_Task statement_.
Transcribe the whole listing below without changing a word, but leave out every image.

_Provided material_.

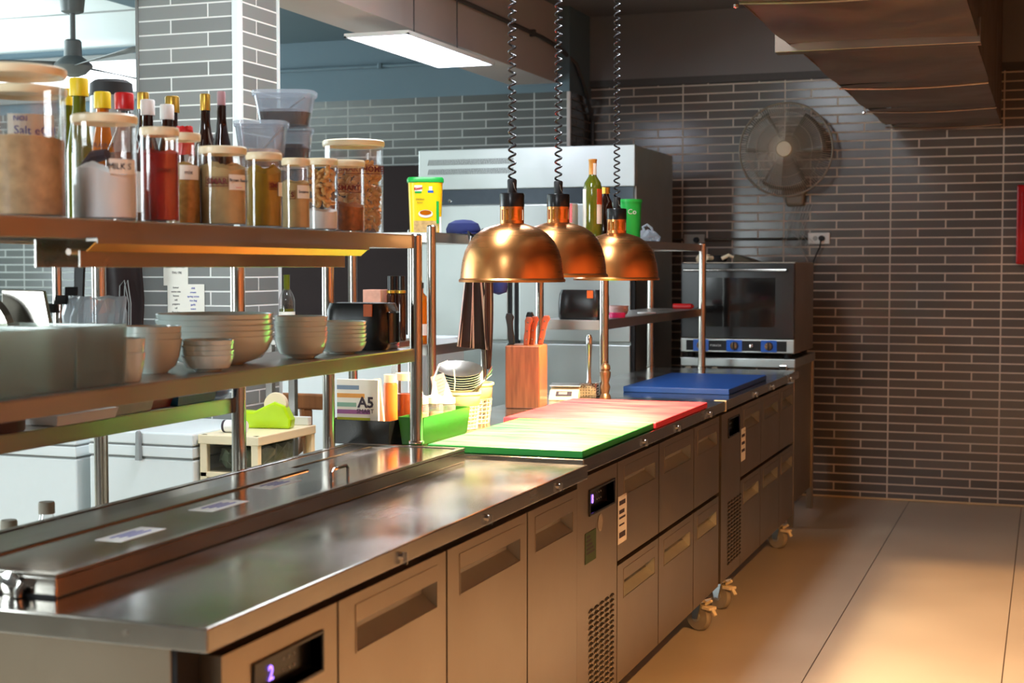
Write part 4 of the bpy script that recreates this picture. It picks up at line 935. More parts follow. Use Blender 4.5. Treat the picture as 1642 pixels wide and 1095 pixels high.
# slicer, jug, bag and clips seen above the bowls
sl = thing('meat_slicer', 'grey metal slicer with a round blade on the back rack', 'slicer', (-1.27, -5.98, ZB))
B().hexa([(-.16, -.12, 0), (.055, -.12, 0), (.055, .08, 0), (-.16, .08, 0), (-.16, -.10, .075), (.05, -.10, .075), (.05, .06, .075), (-.16, .06, .075)]).obj('machine_base', 'grey_machine', sl, bevel=.012)
B().hexa([(.01, .0, .05), (.165, .0, .05), (.165, .012, .05), (.01, .012, .05), (.0, .01, .277), (.11, .01, .275), (.11, .02, .275), (.0, .02, .277)]).obj('food_plate', 'steel_pole', sl, bevel=.003)
B().lathe([(0, 0), (.09, 0), (.10, .01), (.09, .02), (0, .03)], (-.03, -.04, .175), 36, 'y').obj('blade', 'steel_pole', sl, smooth=True)
jg = thing('mixer_jug', 'clear jug with a flat white lid at the left edge', 'jug', (-1.13, -6.20 + .06, ZB + .0))
# (stands behind the low jar)
jg.location = (-1.26, -6.24, ZB)
B().lathe([(0, 0), (.055, 0), (.062, .3), (.06, .31)], (0, 0, 0), 28).obj('jug_body', 'glass', jg, smooth=True); B().lathe([(0, .31), (.066, .31), (.066, .335), (.05, .34), (.05, .352), (.09, .356), (.09, .362), (0, .365)], (0, 0, 0), 28).obj('jug_lid', 'grey_machine', jg, smooth=True)
b = B()
b.lathe([(0, 0), (1, .0), (1.1, .05), (.95, .12), (1.0, .19), (.9, .225), (0, .22)], (0, 0, 0), 26, sq=3, ax=.055, ay=.07)
for v in b.bm.verts: v.co += Vector((random.uniform(-1, 1), random.uniform(-1, 1), random.uniform(-1, 1))) * .006
o = b.obj('plastic_bag', 'bagplastic'); o.location = (-1.16, -5.72, ZB + .03); tag(o, 'crumpled clear plastic bag in the teal and grey trays area of the back rack', 'bag')
o.location = (-1.16, -5.79, ZB + .031); o['label'] = 'crumpled clear plastic bag standing in the grey tray'
for i in range(3):
    t = thing('binder_clip', ['left', 'middle', 'right'][i] + ' of three black binder clips gripping the slicer edge', 'binder clip', (-1.205 + .0 * i, -5.885 + .035 * i, ZB + .225 + .018 * i), radians(15 * i), 'black binder clips')
    B().prism([(-.012, 0), (.012, 0), (.004, .02), (-.004, .02)], 'x', -.014, .014).obj('clip_body', 'black', t, bevel=.002)
    B().tube([(0, -.008, 0), (0, -.014, -.03), (0, -.006, -.035)], .001, 4).obj('clip_arm', 'chrome', t)
# hanging ladle strap and pole behind
b = B(); b.hexa([(-.012, -.004, 1.0), (.006, -.004, 1.0), (.006, .004, 1.0), (-.012, .004, 1.0), (.0, -.004, 1.378), (.03, -.004, 1.378), (.03, .004, 1.378), (0, .004, 1.378)])
o = b.obj('hanging_strap', 'black', bevel=.002); o.location = (-1.33, -5.63, .0); tag(o, 'black strap hanging under the back rack top by a steel pole', 'strap')
b = B(); b.tube([(-1.36, -5.66, 1.0015), (-1.36, -5.66, 1.378)], .011, 12); tag(b.obj('steel_rod', 'steel_pole', smooth=True), 'upright steel rod beside the black hanging strap', 'rod')
# bottles low on the back rack
for x, y, zt, lb in ((-1.2, -5.92, .815, 'bottle of dark sauce with grey cap below the back rack shelf'), (-1.22, -6.02, .79, 'grey capped bottle just left of the dark sauce bottle'), (-1.2, -6.13, .785, 'grey capped bottle at the left picture edge below the rack')):
    h = zt - .6005
    t = thing('sauce_bottle', lb, 'bottle', (x, y, .6005), 0, 'grey capped bottles below the back rack')
    B().lathe([(0, 0), (.033, 0), (.034, .005), (.034, h * .6), (.025, h * .74), (.016, h * .84), (.014, h * .9)], (0, 0, 0), 24).obj('bottle_body', 'glass', t, smooth=True)
    B().lathe([(0, .003), (.032, .003), (.032, h * .6), (.024, h * .72), (0, h * .74)], (0, 0, 0), 24).obj('sauce', 'black_gloss', t, smooth=True)
    B().lathe([(0, h * .88), (.0175, h * .88), (.0175, h * .985), (.016, h), (0, h)], (0, 0, 0), 20).obj('cap', 'rubber', t, smooth=True)

# ================================================================== beyond: freezers, drawer tower, stool
def freezer(x0, x1, y0, y1, z, label):
    t = thing('chest_freezer', label, 'freezer', ((x0 + x1) / 2, y0, 0), 0, 'white chest freezers behind the racks'); w_ = (x1 - x0) / 2; d = y1 - y0
    B().box(-w_, w_, 0, d, .03, z - .085).obj('freezer_body', 'white_enamel', t, bevel=.006)
    B().box(-w_ + .004, w_ - .004, .004, d - .004, z - .0848, z - .078).obj('door_seal', 'grey_line', t)
    B().box(-w_, w_, -.004, d, z - .078, z - .045).obj('lid_edge', 'white_enamel', t, bevel=.003)
    B().box(-w_ + .003, w_ - .003, -.001, d - .004, z - .0448, z - .04).obj('lid_groove', 'grey_line', t)
    B().box(-w_, w_, -.002, d, z - .04, z).obj('freezer_lid', 'white_enamel', t, bevel=.006)
    B().prism([(-.008, z - .09), (.008, z - .09), (.005, z), (0, z + .004), (-.005, z)], 'y', -.02, -.004).obj('lid_handle', 'grey_machine', t)
    B().box(-w_ + .02, w_ - .02, .02, d - .02, 0, .03).obj('plinth', 'dark_trim', t)
freezer(-2.07, -1.68, -4.57, -4.14, .80, 'white chest freezer directly left of the plastic drawers')
freezer(-3.0, -2.12, -4.57, -4.36, .785, 'white chest freezer farther left, behind the bottles')
tw = thing('drawer_tower', 'cream plastic drawer tower packed with bags, beside the white freezer', 'drawers', (-1.565, -4.36, 0))
b = B(); W, D = .105, .19
for z in (.0, .2, .37, .535, .662): b.box(-W, W, -D, D, z, z + .018)
b.box(-W - .004, W + .004, -D - .004, D, .768, .797)
for x in (-W, W - .026):
    for y in (-D, D - .022): b.box(x, x + (.026), y, y + .022, 0, .797)
b.obj('tower_frame', 'cream_lid', tw, bevel=.003)
for z in (.02, .22, .39, .555, .682):
    k = openbox(B(), -W + .018, W - .018, -D + .004, D - .02, z, z + .075, 0, .002).obj('drawer', 'clear', tw)
bg = B(); bg.lathe([(0, 0), (.9, .0), (1, .03), (.95, .06), (0, .07)], (0, 0, 0), 24, sq=3, ax=.078, ay=.165)
for v in bg.bm.verts: v.co += Vector((random.uniform(-1, 1), random.uniform(-1, 1), random.uniform(-1, 1))) * .012
for v in bg.bm.verts: v.co.z = max(.002, v.co.z)
o = bg.obj('black_bags', pmat('dark_green_bag', (86, 96, 76), .3, noise=.45, scale=25)); o.location = (-1.565, -4.36, .686); tag(o, 'crumpled dark bags stuffed in the top plastic drawer', 'bag')
tp = thing('tape_dispenser', 'lime green tape dispenser on the drawer tower', 'tape dispenser', (-1.55, -4.31, .7975), radians(10))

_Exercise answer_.
Write part 4 of the bpy script that recreates this picture. It picks up at line 935. More parts follow. Use Blender 4.5. Treat the picture as 1642 pixels wide and 1095 pixels high.
# slicer, jug, bag and clips seen above the bowls
sl = thing('meat_slicer', 'grey metal slicer with a round blade on the back rack', 'slicer', (-1.27, -5.98, ZB))
B().hexa([(-.16, -.12, 0), (.055, -.12, 0), (.055, .08, 0), (-.16, .08, 0), (-.16, -.10, .075), (.05, -.10, .075), (.05, .06, .075), (-.16, .06, .075)]).obj('machine_base', 'grey_machine', sl, bevel=.012)
B().hexa([(.01, .0, .05), (.165, .0, .05), (.165, .012, .05), (.01, .012, .05), (.0, .01, .277), (.11, .01, .275), (.11, .02, .275), (.0, .02, .277)]).obj('food_plate', 'steel_pole', sl, bevel=.003)
B().lathe([(0, 0), (.09, 0), (.10, .01), (.09, .02), (0, .03)], (-.03, -.04, .175), 36, 'y').obj('blade', 'steel_pole', sl, smooth=True)
jg = thing('mixer_jug', 'clear jug with a flat white lid at the left edge', 'jug', (-1.13, -6.20 + .06, ZB + .0))
# (stands behind the low jar)
jg.location = (-1.26, -6.24, ZB)
B().lathe([(0, 0), (.055, 0), (.062, .3), (.06, .31)], (0, 0, 0), 28).obj('jug_body', 'glass', jg, smooth=True); B().lathe([(0, .31), (.066, .31), (.066, .335), (.05, .34), (.05, .352), (.09, .356), (.09, .362), (0, .365)], (0, 0, 0), 28).obj('jug_lid', 'grey_machine', jg, smooth=True)
b = B()
b.lathe([(0, 0), (1, .0), (1.1, .05), (.95, .12), (1.0, .19), (.9, .225), (0, .22)], (0, 0, 0), 26, sq=3, ax=.055, ay=.07)
for v in b.bm.verts: v.co += Vector((random.uniform(-1, 1), random.uniform(-1, 1), random.uniform(-1, 1))) * .006
o = b.obj('plastic_bag', 'bagplastic'); o.location = (-1.16, -5.72, ZB + .03); tag(o, 'crumpled clear plastic bag in the teal and grey trays area of the back rack', 'bag')
o.location = (-1.16, -5.79, ZB + .031); o['label'] = 'crumpled clear plastic bag standing in the grey tray'
for i in range(3):
    t = thing('binder_clip', ['left', 'middle', 'right'][i] + ' of three black binder clips gripping the slicer edge', 'binder clip', (-1.205 + .0 * i, -5.885 + .035 * i, ZB + .225 + .018 * i), radians(15 * i), 'black binder clips')
    B().prism([(-.012, 0), (.012, 0), (.004, .02), (-.004, .02)], 'x', -.014, .014).obj('clip_body', 'black', t, bevel=.002)
    B().tube([(0, -.008, 0), (0, -.014, -.03), (0, -.006, -.035)], .001, 4).obj('clip_arm', 'chrome', t)
# hanging ladle strap and pole behind
b = B(); b.hexa([(-.012, -.004, 1.0), (.006, -.004, 1.0), (.006, .004, 1.0), (-.012, .004, 1.0), (.0, -.004, 1.378), (.03, -.004, 1.378), (.03, .004, 1.378), (0, .004, 1.378)])
o = b.obj('hanging_strap', 'black', bevel=.002); o.location = (-1.33, -5.63, .0); tag(o, 'black strap hanging under the back rack top by a steel pole', 'strap')
b = B(); b.tube([(-1.36, -5.66, 1.0015), (-1.36, -5.66, 1.378)], .011, 12); tag(b.obj('steel_rod', 'steel_pole', smooth=True), 'upright steel rod beside the black hanging strap', 'rod')
# bottles low on the back rack
for x, y, zt, lb in ((-1.2, -5.92, .815, 'bottle of dark sauce with grey cap below the back rack shelf'), (-1.22, -6.02, .79, 'grey capped bottle just left of the dark sauce bottle'), (-1.2, -6.13, .785, 'grey capped bottle at the left picture edge below the rack')):
    h = zt - .6005
    t = thing('sauce_bottle', lb, 'bottle', (x, y, .6005), 0, 'grey capped bottles below the back rack')
    B().lathe([(0, 0), (.033, 0), (.034, .005), (.034, h * .6), (.025, h * .74), (.016, h * .84), (.014, h * .9)], (0, 0, 0), 24).obj('bottle_body', 'glass', t, smooth=True)
    B().lathe([(0, .003), (.032, .003), (.032, h * .6), (.024, h * .72), (0, h * .74)], (0, 0, 0), 24).obj('sauce', 'black_gloss', t, smooth=True)
    B().lathe([(0, h * .88), (.0175, h * .88), (.0175, h * .985), (.016, h), (0, h)], (0, 0, 0), 20).obj('cap', 'rubber', t, smooth=True)

# ================================================================== beyond: freezers, drawer tower, stool
def freezer(x0, x1, y0, y1, z, label):
    t = thing('chest_freezer', label, 'freezer', ((x0 + x1) / 2, y0, 0), 0, 'white chest freezers behind the racks'); w_ = (x1 - x0) / 2; d = y1 - y0
    B().box(-w_, w_, 0, d, .03, z - .085).obj('freezer_body', 'white_enamel', t, bevel=.006)
    B().box(-w_ + .004, w_ - .004, .004, d - .004, z - .0848, z - .078).obj('door_seal', 'grey_line', t)
    B().box(-w_, w_, -.004, d, z - .078, z - .045).obj('lid_edge', 'white_enamel', t, bevel=.003)
    B().box(-w_ + .003, w_ - .003, -.001, d - .004, z - .0448, z - .04).obj('lid_groove', 'grey_line', t)
    B().box(-w_, w_, -.002, d, z - .04, z).obj('freezer_lid', 'white_enamel', t, bevel=.006)
    B().prism([(-.008, z - .09), (.008, z - .09), (.005, z), (0, z + .004), (-.005, z)], 'y', -.02, -.004).obj('lid_handle', 'grey_machine', t)
    B().box(-w_ + .02, w_ - .02, .02, d - .02, 0, .03).obj('plinth', 'dark_trim', t)
freezer(-2.07, -1.68, -4.57, -4.14, .80, 'white chest freezer directly left of the plastic drawers')
freezer(-3.0, -2.12, -4.57, -4.36, .785, 'white chest freezer farther left, behind the bottles')
tw = thing('drawer_tower', 'cream plastic drawer tower packed with bags, beside the white freezer', 'drawers', (-1.565, -4.36, 0))
b = B(); W, D = .105, .19
for z in (.0, .2, .37, .535, .662): b.box(-W, W, -D, D, z, z + .018)
b.box(-W - .004, W + .004, -D - .004, D, .768, .797)
for x in (-W, W - .026):
    for y in (-D, D - .022): b.box(x, x + (.026), y, y + .022, 0, .797)
b.obj('tower_frame', 'cream_lid', tw, bevel=.003)
for z in (.02, .22, .39, .555, .682):
    k = openbox(B(), -W + .018, W - .018, -D + .004, D - .02, z, z + .075, 0, .002).obj('drawer', 'clear', tw)
bg = B(); bg.lathe([(0, 0), (.9, .0), (1, .03), (.95, .06), (0, .07)], (0, 0, 0), 24, sq=3, ax=.078, ay=.165)
for v in bg.bm.verts: v.co += Vector((random.uniform(-1, 1), random.uniform(-1, 1), random.uniform(-1, 1))) * .012
for v in bg.bm.verts: v.co.z = max(.002, v.co.z)
o = bg.obj('black_bags', pmat('dark_green_bag', (86, 96, 76), .3, noise=.45, scale=25)); o.location = (-1.565, -4.36, .686); tag(o, 'crumpled dark bags stuffed in the top plastic drawer', 'bag')
tp = thing('tape_dispenser', 'lime green tape dispenser on the drawer tower', 'tape dispenser', (-1.55, -4.31, .7975), radians(10))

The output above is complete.